Messi stepped up, and the Camp Nou rose up. The ball was hammered into the top corner, the finish devastating, the stadium now deafening.
The impossible now looked on. PSG were making nervous mistakes everywhere, and there always seemed to be a Barca player over.
It was just then, however, that Luis Enrique’s side seemed to let it go to their head. They got a little lax and PSG served warning as Cavani hit the post and then the ball flashed across goal, before the Uruguayan scored the goal of the game. The true goal of the tie.
With Marc-Andre ter Stegen suddenly making the kind of mistake that Trapp had been guilty of earlier, Cavani was left to power the ball in supremely.
The mood and tone instantly changed.
PSG were now making challenges rather than missing them, and even clearing shots off the line rather than sending them in, although Cavani still had a one-on-one save that could really have killed the game.

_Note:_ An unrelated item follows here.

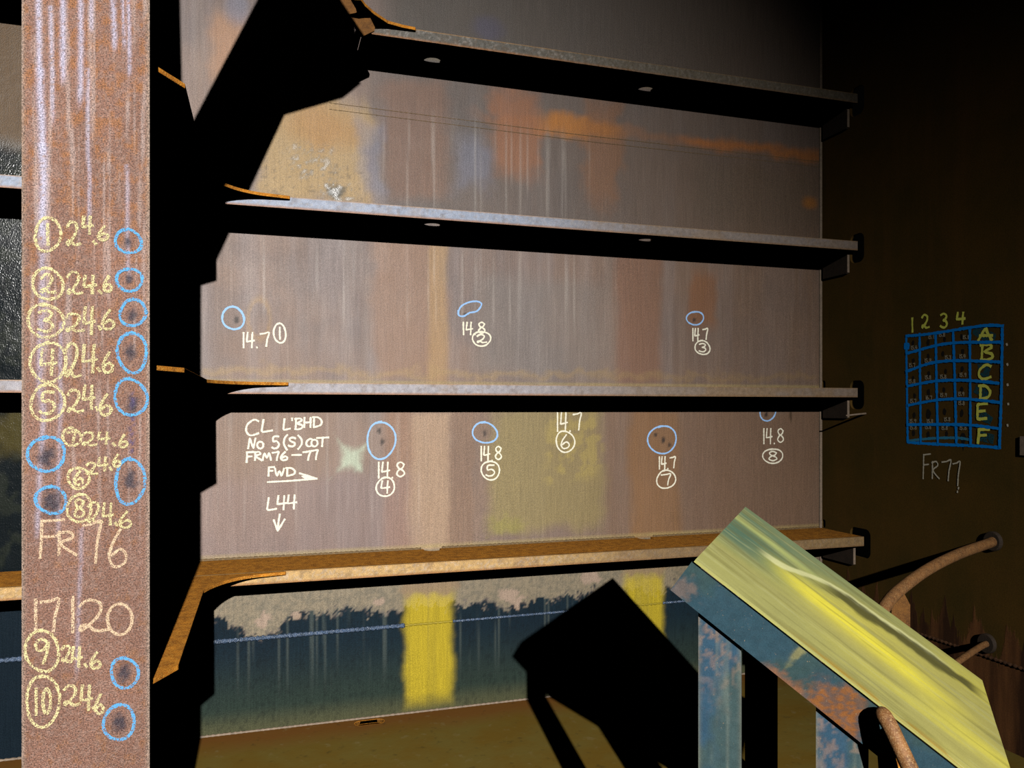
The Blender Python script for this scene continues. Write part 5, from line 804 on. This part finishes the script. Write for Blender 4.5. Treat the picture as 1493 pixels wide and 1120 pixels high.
# ------------------------------------------------------------------ sloping platform
RA = Vector((1.46597, -1.64023, -0.31081+1.4803)); RB = Vector((0.96232, -2.18812, -0.34988+1.4803))
RV = (RA-RB).normalized(); RW = (RA-RB).length
RU = Vector((0.61983549, -0.52841255, -0.58015872))
RU = (RU-RU.dot(RV)*RV).normalized()
RN = RU.cross(RV)
if RN.z < 0: RN = -RN
ramp = thing('sloping_platform', 'sloping steel platform with yellow stained deck plate on dark blue legs', 'platform', (RB.x, RB.y, 0.0))
LEN = 0.803
def RP(s, v, n=0.0): return RB+RU*s+RV*v+RN*n
def deck_paint(u, v):
    vv = RW-v        # distance from the far edge
    s = u
    g = fbm(s*2.2, v*38, 160); g2 = fbm(s*1.1, v*13, 161); g3 = fbm(s*5, v*90, 162); b = fbm(s*6, v*14, 163)
    col = np.repeat(lin(160, 154, 86)[None], len(u), 0)
    col = mixc(col, sm(0.40, 0.65, g2)*0.6, lin(180, 174, 90))
    yb = sm(0.45, 0.62, fbm(s*0.9, v*7.5, 164))
    col = mixc(col, yb*0.45*sm(0.2, 0.5, s), lin(204, 194, 70))
    tealm = sm(0.40, 0.06, s+0.25*(g2-.5)-0.10*sm(0.3, 0.7, v))*sm(0.14, 0.40, v+.15*(g2-.5))
    col = mixc(col, np.clip(tealm, 0, 1)*0.95, lin(74, 104, 88))
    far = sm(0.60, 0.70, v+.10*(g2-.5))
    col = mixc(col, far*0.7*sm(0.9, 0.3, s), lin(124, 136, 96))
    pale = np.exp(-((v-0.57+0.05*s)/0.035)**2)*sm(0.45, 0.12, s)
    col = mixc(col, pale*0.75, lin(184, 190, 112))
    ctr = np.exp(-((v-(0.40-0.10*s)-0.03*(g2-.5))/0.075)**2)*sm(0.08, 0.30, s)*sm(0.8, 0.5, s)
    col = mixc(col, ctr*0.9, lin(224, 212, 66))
    low2 = np.exp(-((v-0.20)/0.05)**2)*sm(0.5, 0.7, s)
    col = mixc(col, low2*0.6, lin(212, 202, 72))
    near = sm(0.30, 0.10, v+.15*(g2-.5))*sm(0.8, 0.2, s)
    col = mixc(col, near*0.6, lin(136, 138, 90))
    col = mixc(col, sm(0.54, 0.70, g)*0.45, lin(108, 104, 56))
    col = mixc(col, sm(0.60, 0.72, g3)*0.30, lin(172, 172, 120))
    # sinuous light scrape with dark patches on its lower side
    cl = 0.41+0.20*sm(0.08, 0.42, s)+0.03*sm(0.45, 0.7, s)+0.012*np.sin(s*26)+0.03*(fbm(s*11, s*0, 165)-.5)
    w = 0.012+0.022*fbm(s*14, s*0+2, 166)
    on = sm(0.09, 0.16, s)*(1-sm(0.62, 0.74, s))
    rdg = (1-sm(0.6, 1.3, np.abs(v-cl)/w+0.5*(b-.5)))*on
    col = mixc(col, rdg*0.8, lin(206, 206, 150))
    dk = (1-sm(0.6, 1.4, np.abs(v-cl+0.045)/(w*2.0)+0.9*(fbm(s*16, v*40, 168)-.4)))*sm(0.25, 0.36, s)*(1-sm(0.74, 0.80, s))
    col = mixc(col, dk*0.9, lin(72, 70, 38))
    ed = (1-sm(0, 0.03, v+.03*(b-.5)))*sm(0.5, 0.6, fbm(s*12, v*20, 167))*sm(.2, .4, s)
    col = mixc(col, ed*0.8, lin(150, 118, 36))
    rg = 0.62+0.15*(g-.5)
    return np.clip(col*1.25, 0, 1), rg
def deck_relief(u, v):
    return 0.002*(fbm(u*3, v*9, 170)-0.5)
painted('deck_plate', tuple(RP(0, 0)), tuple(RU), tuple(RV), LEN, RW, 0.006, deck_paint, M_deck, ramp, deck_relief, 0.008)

def side_paint(u, v):
    n = fbm(u*130, v*130, 180, 3); n2 = fbm(u*9, v*9, 181); n3 = fbm(u*190, v*190, 182, 2)
    col = np.repeat(lin(44, 72, 84)[None], len(u), 0)
    col = mixc(col, sm(0.4, 0.65, n2)*0.8, lin(52, 74, 72))
    col = mixc(col, sm(0.66, 0.72, n)*sm(.45, .6, n2)*0.0, lin(112, 120, 100))
    col = mixc(col, sm(0.76, 0.80, n3)*0.0, lin(140, 128, 104))
    e = np.minimum(np.minimum(v, 0.087-v)+.01, 9)
    col = mixc(col, (1-sm(0.0, 0.022, v+.03*(n-.5)))*sm(0.45, 0.6, n2+.1*(n-.5))*0.9, lin(134, 92, 66))
    col = mixc(col, blobm(u, v, (0.02, 0.02), 0.03, 0.03, .4, 1.0, 183, 90)*0.35, lin(150, 116, 92))
    col = mixc(col, blobm(u, v, (0.43, 0.02), 0.065, 0.055, .4, .9, 184, 50)*0.95*(0.5+.5*sm(.4, .6, n)), lin(136, 84, 36))
    col = mixc(col, blobm(u, v, (0.30, 0.07), 0.008, 0.03, .4, .7, 185, 60)*0.7, lin(140, 134, 84))
    return col, 0.5+.2*(n-.5)
GH = 0.087
# near girder: plate hanging below the deck's near edge, with a thin dark gap
painted('side_girder', tuple(RP(-0.004, 0.004, -0.014-GH)), tuple(RU), tuple(RN), LEN, GH, 0.005, side_paint, M_side, ramp, None, 0.010)
gl = [(0, 0), (LEN, 0), (LEN, GH), (0, GH)]
prism('side_girder', gl, RU, RN, RV, RP(0, RW-0.016, -0.014-GH), 0, 0.010, M_coat, ramp)
prism('end_girder', [(0.012, 0), (RW-0.018, 0), (RW-0.018, GH-.006), (0.012, GH-.006)], RV, RN, RU, RP(0.004, 0, -0.014-GH), 0, 0.010, M_coat, ramp)
prism('deck_gap_slab', [(0.03, 0.03), (LEN-0.03, 0.03), (LEN-0.03, RW-0.03), (0.03, RW-0.03)], RU, RV, RN, RP(0, 0, -0.0145), 0, 0.0062, M_black, ramp)  # near-black slab filling the gap under the deck

def leg_paint(seed, h):
    def fn(u, v):
        n = fbm(u*110, v*70, seed, 3); n2 = fbm(u*10, v*6, seed+1); n3 = fbm(u*200, v*130, seed+2, 2); dr = fbm(u*75, v*3, seed+3)
        col = np.repeat(lin(46, 76, 96)[None], len(u), 0)
        col = mixc(col, sm(0.45, 0.62, n2)*0.75, lin(62, 80, 74))
        col = mixc(col, sm(0.63, 0.72, dr)*0.35, lin(112, 120, 110))
        col = mixc(col, sm(0.74, 0.78, n3)*0.0, lin(150, 130, 104))
        t = sm(h-0.28, h-0.02, v)
        col = mixc(col, t*sm(0.50, 0.66, n)*0.5, lin(150, 118, 94))
        col = mixc(col, (sm(0.010, 0.0, u)+sm(0.089, 0.098, u))*0.4, lin(120, 116, 96))
        col = mixc(col, sm(h-0.44, h-0.52, v+.1*(n2-.5))*0.7, lin(92, 92, 70))
        return col, 0.5+.2*(n-.5)
    return fn
def hdir(v):
    w = Vector((v.x, v.y, 0)); return w.normalized()
HU = hdir(RU)
def leg(s, side, w=0.098):
    base = RP(s, 0.006 if side == 0 else RW-0.02, -0.014-GH*0.5)
    base2 = base-HU*0.0
    if side == 0:
        htop = RP(s, 0.006, -0.014-GH).z
        drop = w*abs(RU.z)/math.hypot(RU.x, RU.y)
        p0 = Vector((RP(s, 0.022, -0.014-GH).x, RP(s, 0.022, -0.014-GH).y, 0.0))
        # sloped-top front plate built as a grid cut under the girder
        o = painted('leg', tuple(p0), tuple(HU), (0, 0, 1), w, htop+0.02-drop*0.0, 0.006, leg_paint(200+int(s*100), htop), M_side, ramp, None, 0.010)
        me = o.data
        for vtx in me.vertices:
            uu = (vtx.co+ramp.location-p0).dot(HU)
            lim = htop+0.012-uu*abs(RU.z)/math.hypot(RU.x, RU.y)
            wz = vtx.co.z+ramp.location.z
            if wz > lim: vtx.co.z = lim-ramp.location.z
        fl_ = hdir(RV)
        prism('leg_flange', [(0.0, 0.0), (w*0.9, 0.0), (w*0.9, htop-drop), (0.0, htop-drop)], fl_, ZA, HU, p0+fl_*0.011, 0.0, 0.010, M_coat, ramp)
    else:
        q = RP(s, RW-0.02, -0.014-GH); p0 = Vector((q.x, q.y, 0))
        drop = w*abs(RU.z)/math.hypot(RU.x, RU.y)
        prism('leg', [(0, 0), (w, 0), (w, q.z+0.012-drop), (0, q.z+0.012)], HU, ZA, hdir(RV), p0, 0, 0.010, M_coat, ramp)
        prism('leg_flange', [(-w*0.9, 0), (0, 0), (0, q.z-drop), (-w*0.9, q.z-drop)], hdir(RV), ZA, HU, p0, w-0.01, w, M_coat, ramp)
LEGS_S = (0.072, 0.391)
for s in LEGS_S:
    leg(s, 0)
for s in LEGS_S:
    leg(s, 1)

# near hand rail: bent pipe end welded to the girder with a gusset
tube('rail_stub', catmull([(1.264, -2.438, 0.821), (1.239, -2.470, 0.839), (1.236, -2.490, 0.828), (1.240, -2.512, 0.795), (1.248, -2.541, 0.744), (1.257, -2.586, 0.668)], 8), 0.0165, M_pipe, ramp, 16)['label'] = 'rusty bent pipe welded on the near girder'
gv = [(1.248, -2.442, 0.780), (1.266, -2.460, 0.807), (1.294, -2.478, 0.695), (1.257, -2.443, 0.669)]
gn = RV*-0.010
build('gusset', [Vector(p) for p in gv]+[Vector(p)+gn for p in gv], [[0, 1, 2, 3], [7, 6, 5, 4]]+[[i, i+4, (i+1) % 4+4, (i+1) % 4] for i in range(4)], M_orange, ramp)

# far hand rail pipes running to the dark bulkhead
def wall_pad(loc, parent):
    seg = 24; vs = []; fs = []
    prof = [(0.0, 0.043), (0.016, 0.043), (0.018, 0.040), (0.018, 0.024)]
    for (dx, r) in prof:
        for i in range(seg):
            a = 2*math.pi*i/seg
            vs.append((loc[0]-dx, loc[1]+r*math.cos(a), loc[2]+r*math.sin(a)))
    for j in range(len(prof)-1):
        for i in range(seg):
            k = (i+1) % seg
            fs.append([j*seg+i, j*seg+k, (j+1)*seg+k, (j+1)*seg+i])
    fs.append([(len(prof)-1)*seg+i for i in range(seg)])
    build('wall_pad', vs, fs, M_coat, parent)['label'] = 'round dark pad on the bulkhead'

hr = thing('pipe_handrail', 'curved rusty pipe rail from the dark bulkhead to the platform, upper one', 'handrail', (3.079, -1.133, 0.898), 'pipe rails on the dark bulkhead')
tube('pipe', catmull([(3.079, -1.133, 0.898), (3.015, -1.155, 0.893), (2.736, -1.256, 0.878), (2.454, -1.377, 0.854), (2.214, -1.490, 0.816), (2.096, -1.557, 0.790), (2.008, -1.614, 0.756)], 8), 0.022, M_pipe, hr, 16)
wall_pad((3.079, -1.133, 0.898), hr)
qv = [(2.175, -1.498, 0.795), (2.201, -1.507, 0.825), (2.213, -1.510, 0.823), (2.239, -1.519, 0.770), (2.239, -1.519, 0.651), (2.175, -1.498, 0.651)]
qn = (Vector(qv[1])-Vector(qv[0])).cross(Vector(qv[4])-Vector(qv[0])).normalized()*0.012
build('stanchion', [Vector(p) for p in qv]+[Vector(p)+qn for p in qv], [[0, 1, 2, 3, 4, 5], [11, 10, 9, 8, 7, 6]]+[[i, i+6, (i+1) % 6+6, (i+1) % 6] for i in range(6)], M_bar, hr)['label'] = 'flat orange rusted stanchion'
hr2 = thing('pipe_handrail', 'thin rusty pipe rail low on the dark bulkhead, lower one', 'handrail', (3.079, -1.102, 0.438), 'pipe rails on the dark bulkhead')
tube('pipe', catmull([(3.079, -1.102, 0.438), (2.989, -1.137, 0.438), (2.727, -1.264, 0.436), (2.484, -1.387, 0.428)], 8), 0.014, M_pipe, hr2, 14)
wall_pad((3.079, -1.102, 0.438), hr2)


# ------------------------------------------------------------------ chalk marks, as flat strokes lying on their plates
PAR = {'W': wall_back, 'F': face_plate, 'R': wall_right}
for k_, (pl, nm, lb, ck, w_, dat) in enumerate(MARKS):
    ribbons(pl, nm, lb, ck, w_, dat, PAR[pl], k_)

It still didn’t kill Barca. There was still, remarkably, more drama and a grandstand finish. On 88 minutes, Neymar curled in a perfect free-kick, before we had the perfect ingredients for the purest football drama.
In the last minute of normal time, Suarez this time went down, and Barca had another penalty. It was Neymar who stepped forward this time, and put Barca right back in it.
They had three minutes to pull off what had seemed impossible.
They did it. With just moments left, Sergi Roberto diverted the ball past Trapp.
Camp Nou erupted again, perhaps louder than ever before. It had certainly never witnessed something like this ever before. Football hadn’t witnessed anything like this ever before.